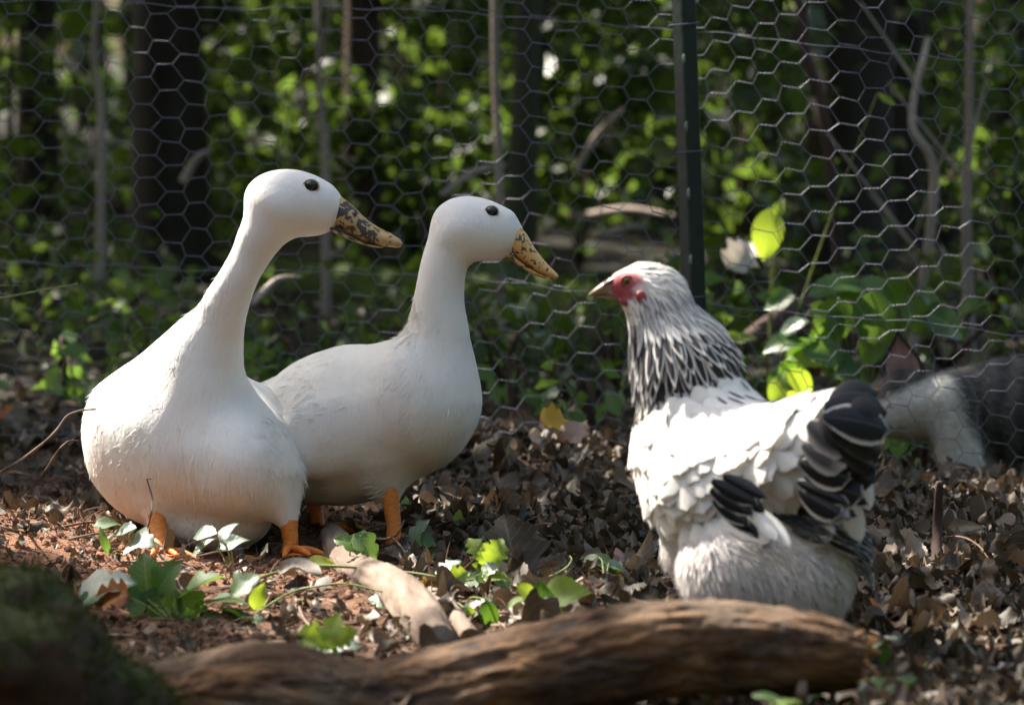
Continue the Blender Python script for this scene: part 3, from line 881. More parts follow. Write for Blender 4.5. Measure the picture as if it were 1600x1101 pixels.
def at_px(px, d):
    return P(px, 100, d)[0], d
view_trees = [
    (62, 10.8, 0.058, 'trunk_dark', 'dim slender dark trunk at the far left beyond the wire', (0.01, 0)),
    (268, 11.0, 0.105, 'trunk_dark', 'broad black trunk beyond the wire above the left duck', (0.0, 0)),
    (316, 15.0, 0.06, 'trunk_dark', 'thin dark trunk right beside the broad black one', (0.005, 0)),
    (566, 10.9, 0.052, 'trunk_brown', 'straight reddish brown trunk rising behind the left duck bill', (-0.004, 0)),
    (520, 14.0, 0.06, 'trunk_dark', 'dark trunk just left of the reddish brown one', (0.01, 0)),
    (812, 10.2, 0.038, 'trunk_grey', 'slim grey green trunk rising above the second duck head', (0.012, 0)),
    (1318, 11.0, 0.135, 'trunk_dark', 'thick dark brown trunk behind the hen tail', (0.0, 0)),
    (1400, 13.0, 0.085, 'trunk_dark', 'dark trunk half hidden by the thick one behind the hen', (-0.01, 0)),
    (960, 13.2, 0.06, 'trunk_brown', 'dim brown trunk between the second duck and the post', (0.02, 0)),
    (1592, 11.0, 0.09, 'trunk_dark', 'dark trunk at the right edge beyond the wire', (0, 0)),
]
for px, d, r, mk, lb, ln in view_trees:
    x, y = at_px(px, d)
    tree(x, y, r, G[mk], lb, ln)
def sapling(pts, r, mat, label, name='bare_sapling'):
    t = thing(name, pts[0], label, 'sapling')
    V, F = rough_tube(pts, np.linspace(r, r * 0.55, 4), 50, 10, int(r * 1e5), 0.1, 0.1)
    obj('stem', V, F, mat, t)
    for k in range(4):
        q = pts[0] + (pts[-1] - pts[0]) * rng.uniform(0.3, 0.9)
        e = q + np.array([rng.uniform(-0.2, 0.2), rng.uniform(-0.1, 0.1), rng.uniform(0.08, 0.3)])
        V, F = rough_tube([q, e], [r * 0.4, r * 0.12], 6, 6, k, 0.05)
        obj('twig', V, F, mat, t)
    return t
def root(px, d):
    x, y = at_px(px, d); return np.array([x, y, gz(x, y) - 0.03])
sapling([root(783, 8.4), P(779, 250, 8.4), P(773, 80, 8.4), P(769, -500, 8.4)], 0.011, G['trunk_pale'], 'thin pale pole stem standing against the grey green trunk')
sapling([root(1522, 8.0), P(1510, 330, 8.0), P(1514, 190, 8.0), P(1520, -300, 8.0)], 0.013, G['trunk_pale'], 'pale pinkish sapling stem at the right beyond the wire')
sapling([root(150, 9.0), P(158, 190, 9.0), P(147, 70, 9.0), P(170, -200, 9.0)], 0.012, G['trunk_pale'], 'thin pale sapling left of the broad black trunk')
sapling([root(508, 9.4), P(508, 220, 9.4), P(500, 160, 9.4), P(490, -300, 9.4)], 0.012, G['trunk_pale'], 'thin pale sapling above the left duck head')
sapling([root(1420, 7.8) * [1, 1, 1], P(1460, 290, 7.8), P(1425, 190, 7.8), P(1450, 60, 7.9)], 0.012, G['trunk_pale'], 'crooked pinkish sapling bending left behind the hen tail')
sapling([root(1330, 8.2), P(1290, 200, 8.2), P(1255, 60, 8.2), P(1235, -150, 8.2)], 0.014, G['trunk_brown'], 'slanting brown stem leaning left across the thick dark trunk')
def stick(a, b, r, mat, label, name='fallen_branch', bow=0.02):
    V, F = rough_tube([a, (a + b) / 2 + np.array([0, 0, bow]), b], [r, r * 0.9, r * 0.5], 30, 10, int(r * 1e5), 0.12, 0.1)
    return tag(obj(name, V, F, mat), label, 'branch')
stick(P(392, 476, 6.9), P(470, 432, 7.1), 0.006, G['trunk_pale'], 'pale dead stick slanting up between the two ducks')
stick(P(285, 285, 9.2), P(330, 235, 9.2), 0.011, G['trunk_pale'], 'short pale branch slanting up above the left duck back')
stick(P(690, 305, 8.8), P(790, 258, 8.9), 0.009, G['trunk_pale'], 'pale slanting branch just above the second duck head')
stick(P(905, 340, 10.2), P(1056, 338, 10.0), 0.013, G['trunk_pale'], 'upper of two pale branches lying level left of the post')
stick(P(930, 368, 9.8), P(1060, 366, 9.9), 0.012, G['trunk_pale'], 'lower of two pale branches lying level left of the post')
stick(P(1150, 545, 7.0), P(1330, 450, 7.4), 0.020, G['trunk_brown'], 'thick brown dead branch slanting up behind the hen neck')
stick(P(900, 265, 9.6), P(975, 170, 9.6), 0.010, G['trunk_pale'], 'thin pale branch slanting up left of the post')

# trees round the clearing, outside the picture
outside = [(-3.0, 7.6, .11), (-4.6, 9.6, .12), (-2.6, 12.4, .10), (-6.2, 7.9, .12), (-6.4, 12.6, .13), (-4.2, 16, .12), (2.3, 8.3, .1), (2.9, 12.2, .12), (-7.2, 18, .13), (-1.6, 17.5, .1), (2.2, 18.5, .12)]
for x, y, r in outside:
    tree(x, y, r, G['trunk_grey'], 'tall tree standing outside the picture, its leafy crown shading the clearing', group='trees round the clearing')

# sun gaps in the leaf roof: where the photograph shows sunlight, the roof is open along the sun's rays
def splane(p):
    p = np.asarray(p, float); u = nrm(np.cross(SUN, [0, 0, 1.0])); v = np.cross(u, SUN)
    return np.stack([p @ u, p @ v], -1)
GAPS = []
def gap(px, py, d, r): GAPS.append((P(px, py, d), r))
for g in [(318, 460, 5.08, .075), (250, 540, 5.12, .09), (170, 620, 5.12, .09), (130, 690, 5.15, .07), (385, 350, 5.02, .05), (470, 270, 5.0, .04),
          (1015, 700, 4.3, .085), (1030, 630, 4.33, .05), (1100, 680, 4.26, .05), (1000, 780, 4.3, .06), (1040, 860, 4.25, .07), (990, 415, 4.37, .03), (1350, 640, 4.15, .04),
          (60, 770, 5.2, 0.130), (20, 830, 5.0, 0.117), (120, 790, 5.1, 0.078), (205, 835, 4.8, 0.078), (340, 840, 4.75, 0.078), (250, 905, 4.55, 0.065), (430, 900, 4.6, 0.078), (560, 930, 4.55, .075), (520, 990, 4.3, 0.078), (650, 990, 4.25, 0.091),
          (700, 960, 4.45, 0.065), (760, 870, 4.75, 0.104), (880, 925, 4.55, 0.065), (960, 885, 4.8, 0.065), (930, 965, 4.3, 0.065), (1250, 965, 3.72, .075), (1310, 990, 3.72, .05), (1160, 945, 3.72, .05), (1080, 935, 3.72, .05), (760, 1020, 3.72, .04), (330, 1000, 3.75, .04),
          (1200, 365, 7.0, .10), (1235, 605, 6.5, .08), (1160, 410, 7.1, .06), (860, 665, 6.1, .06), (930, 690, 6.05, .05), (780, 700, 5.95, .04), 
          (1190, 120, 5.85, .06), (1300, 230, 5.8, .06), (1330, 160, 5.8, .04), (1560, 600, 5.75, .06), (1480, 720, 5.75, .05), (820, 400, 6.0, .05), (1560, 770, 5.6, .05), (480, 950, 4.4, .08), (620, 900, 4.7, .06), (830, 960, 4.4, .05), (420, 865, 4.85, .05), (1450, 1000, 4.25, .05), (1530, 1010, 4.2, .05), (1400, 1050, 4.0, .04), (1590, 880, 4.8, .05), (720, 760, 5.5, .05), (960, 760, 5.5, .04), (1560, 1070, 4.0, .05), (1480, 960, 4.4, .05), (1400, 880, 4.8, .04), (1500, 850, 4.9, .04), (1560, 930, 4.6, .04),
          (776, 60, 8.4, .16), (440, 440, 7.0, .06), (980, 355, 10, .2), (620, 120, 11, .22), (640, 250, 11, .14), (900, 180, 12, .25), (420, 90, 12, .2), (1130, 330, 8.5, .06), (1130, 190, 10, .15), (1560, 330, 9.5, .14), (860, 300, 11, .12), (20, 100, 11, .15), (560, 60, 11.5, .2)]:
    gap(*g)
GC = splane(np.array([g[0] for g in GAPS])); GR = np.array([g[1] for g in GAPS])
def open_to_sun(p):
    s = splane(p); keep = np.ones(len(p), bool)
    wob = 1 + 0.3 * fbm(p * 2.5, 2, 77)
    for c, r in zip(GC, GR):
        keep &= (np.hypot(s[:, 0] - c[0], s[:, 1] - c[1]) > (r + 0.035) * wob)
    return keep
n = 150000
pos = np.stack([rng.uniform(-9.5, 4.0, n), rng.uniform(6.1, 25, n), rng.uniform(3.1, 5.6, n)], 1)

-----

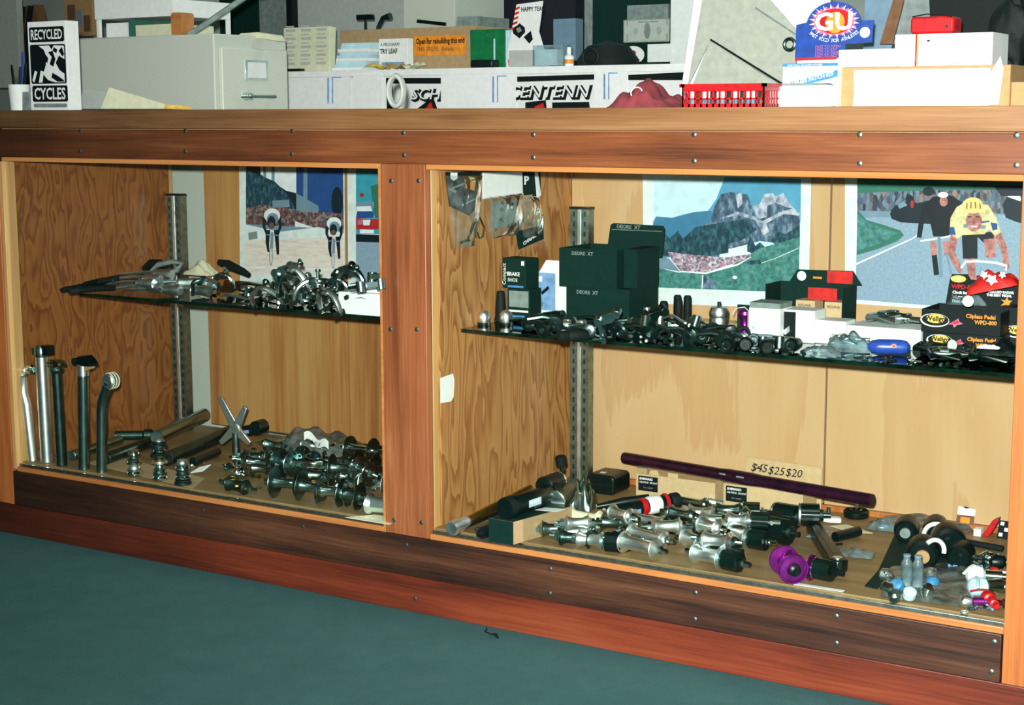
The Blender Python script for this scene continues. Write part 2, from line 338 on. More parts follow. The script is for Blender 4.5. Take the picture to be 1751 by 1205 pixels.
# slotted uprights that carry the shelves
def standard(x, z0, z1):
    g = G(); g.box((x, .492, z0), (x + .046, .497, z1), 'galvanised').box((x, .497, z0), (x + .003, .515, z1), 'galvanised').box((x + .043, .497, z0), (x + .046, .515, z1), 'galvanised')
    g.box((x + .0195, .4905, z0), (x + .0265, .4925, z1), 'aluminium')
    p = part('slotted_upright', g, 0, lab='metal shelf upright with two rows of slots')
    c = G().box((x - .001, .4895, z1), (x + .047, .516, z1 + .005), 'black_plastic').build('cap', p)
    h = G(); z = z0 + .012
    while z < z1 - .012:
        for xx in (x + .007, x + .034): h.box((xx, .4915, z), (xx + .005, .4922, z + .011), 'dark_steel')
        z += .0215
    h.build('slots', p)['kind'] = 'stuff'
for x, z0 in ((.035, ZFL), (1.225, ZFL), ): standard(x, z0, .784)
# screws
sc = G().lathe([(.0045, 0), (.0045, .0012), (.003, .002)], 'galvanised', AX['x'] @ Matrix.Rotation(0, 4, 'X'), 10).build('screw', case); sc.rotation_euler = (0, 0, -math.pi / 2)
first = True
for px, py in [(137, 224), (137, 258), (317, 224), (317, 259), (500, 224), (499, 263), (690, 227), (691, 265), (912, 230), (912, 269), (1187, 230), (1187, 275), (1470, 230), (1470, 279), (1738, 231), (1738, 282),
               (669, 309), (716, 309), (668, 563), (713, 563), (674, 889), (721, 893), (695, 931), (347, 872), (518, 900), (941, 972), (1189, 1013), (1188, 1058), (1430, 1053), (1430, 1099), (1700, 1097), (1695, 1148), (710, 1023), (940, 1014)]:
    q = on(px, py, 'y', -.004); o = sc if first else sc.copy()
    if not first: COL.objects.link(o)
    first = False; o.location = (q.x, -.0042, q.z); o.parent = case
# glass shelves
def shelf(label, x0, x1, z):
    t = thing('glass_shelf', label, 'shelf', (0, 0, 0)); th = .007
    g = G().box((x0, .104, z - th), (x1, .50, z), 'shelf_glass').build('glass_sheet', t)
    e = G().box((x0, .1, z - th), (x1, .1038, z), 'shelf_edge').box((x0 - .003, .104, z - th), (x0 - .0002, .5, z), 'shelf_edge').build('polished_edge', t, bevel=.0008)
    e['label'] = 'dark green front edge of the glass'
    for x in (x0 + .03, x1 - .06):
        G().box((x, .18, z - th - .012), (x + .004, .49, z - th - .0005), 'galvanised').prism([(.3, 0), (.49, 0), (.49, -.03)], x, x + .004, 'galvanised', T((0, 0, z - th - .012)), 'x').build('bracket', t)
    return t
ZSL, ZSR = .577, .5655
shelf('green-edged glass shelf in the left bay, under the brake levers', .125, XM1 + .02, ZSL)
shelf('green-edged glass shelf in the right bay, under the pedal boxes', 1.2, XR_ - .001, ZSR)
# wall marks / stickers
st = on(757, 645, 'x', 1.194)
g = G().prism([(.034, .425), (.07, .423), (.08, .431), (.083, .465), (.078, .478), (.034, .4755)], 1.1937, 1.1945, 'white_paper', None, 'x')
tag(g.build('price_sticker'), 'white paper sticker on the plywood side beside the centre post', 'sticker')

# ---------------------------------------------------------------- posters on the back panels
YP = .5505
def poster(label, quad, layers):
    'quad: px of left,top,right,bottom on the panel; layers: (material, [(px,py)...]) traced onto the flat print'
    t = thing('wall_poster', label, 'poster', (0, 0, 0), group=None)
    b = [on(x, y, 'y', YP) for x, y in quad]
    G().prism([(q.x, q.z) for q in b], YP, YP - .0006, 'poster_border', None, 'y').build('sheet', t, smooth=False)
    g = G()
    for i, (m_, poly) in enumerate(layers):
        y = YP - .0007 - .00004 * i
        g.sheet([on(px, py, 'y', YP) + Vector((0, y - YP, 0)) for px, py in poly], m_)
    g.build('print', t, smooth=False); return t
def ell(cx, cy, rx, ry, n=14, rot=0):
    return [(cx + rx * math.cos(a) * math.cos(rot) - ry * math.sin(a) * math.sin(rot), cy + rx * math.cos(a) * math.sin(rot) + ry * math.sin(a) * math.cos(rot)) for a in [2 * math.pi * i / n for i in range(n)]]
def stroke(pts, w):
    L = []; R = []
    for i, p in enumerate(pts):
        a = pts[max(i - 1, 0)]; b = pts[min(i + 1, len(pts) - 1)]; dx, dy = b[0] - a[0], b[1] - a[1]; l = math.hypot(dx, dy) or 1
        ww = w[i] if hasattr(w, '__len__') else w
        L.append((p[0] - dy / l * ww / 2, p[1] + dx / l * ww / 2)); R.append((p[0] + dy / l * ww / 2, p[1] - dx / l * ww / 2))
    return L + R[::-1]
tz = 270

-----

*Prompt*: Give the number of lines in the entries above that include the string "Blender". No other output is expected.

*Complete output*: 2